You cannot rely on this record in your tax affairs. It is not binding and provides you with no protection (including from any underpaid tax, penalty or interest). In addition, this record is not an authority for the purposes of establishing a reasonably arguable position for you to apply to your own circumstances. For more information on the status of edited versions of private advice and reasons we publish them, see PS LA 2008/4.

Edited version of your written advice

Authorisation Number: 1012770871884

Ruling

Subject: Overseas employment income

Question

Will your salary and allowances you earn while employed in Country A be exempt from income tax in Australia?

Answer

Yes

This ruling applies for the following period

Year ending 30 June 2014

Year ending 30 June 2015

Year ending 30 June 2016

Relevant facts and circumstances

This ruling is based on the facts stated in the description of the scheme that is set out below. If your circumstances are materially different from these facts, this ruling has no effect and you cannot rely on it. The fact sheet has more information about relying on your private ruling.

You are a resident of Australia for tax purposes.

You are working in Country A as an adviser.

You will be engaged in foreign employment for more than 91 continuous days.
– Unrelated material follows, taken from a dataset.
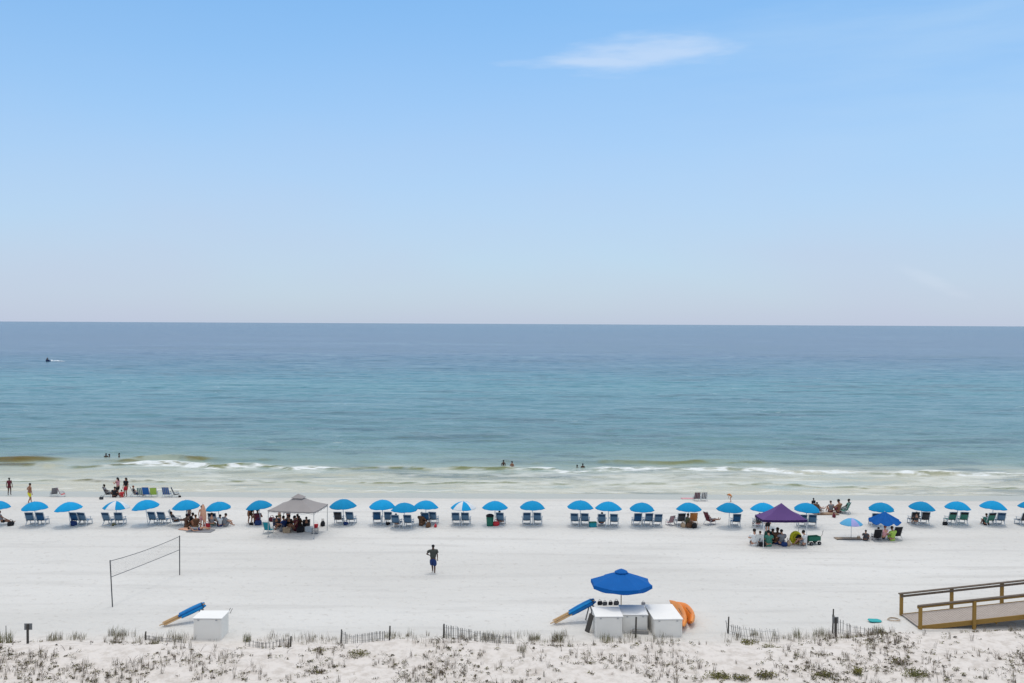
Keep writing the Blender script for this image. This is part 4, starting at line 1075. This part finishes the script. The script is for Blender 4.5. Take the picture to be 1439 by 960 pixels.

Your foreign service is directly attributable to the delivery of Australian official development assistance (ODA)..

You pay withholding tax in Country A.

Relevant legislative provisions

Income Tax Assessment Act 1936 Section 23AG.

Income Tax Assessment Act 1997 Section 6-5

Income Tax Assessment Act 1997 6-15(2)

Income Tax Assessment Act 1997 Section 11-15

Reasons for decision

Subsection 6-5(2) of the Income Tax Assessment Act 1997 (ITAA 1997) provides that the assessable income of a resident taxpayer includes ordinary income derived directly or indirectly from all sources, whether in or out of Australia, during the income year.

Salary and wages are ordinary income for the purpose of subsection 6-5(2) of the ITAA 1997.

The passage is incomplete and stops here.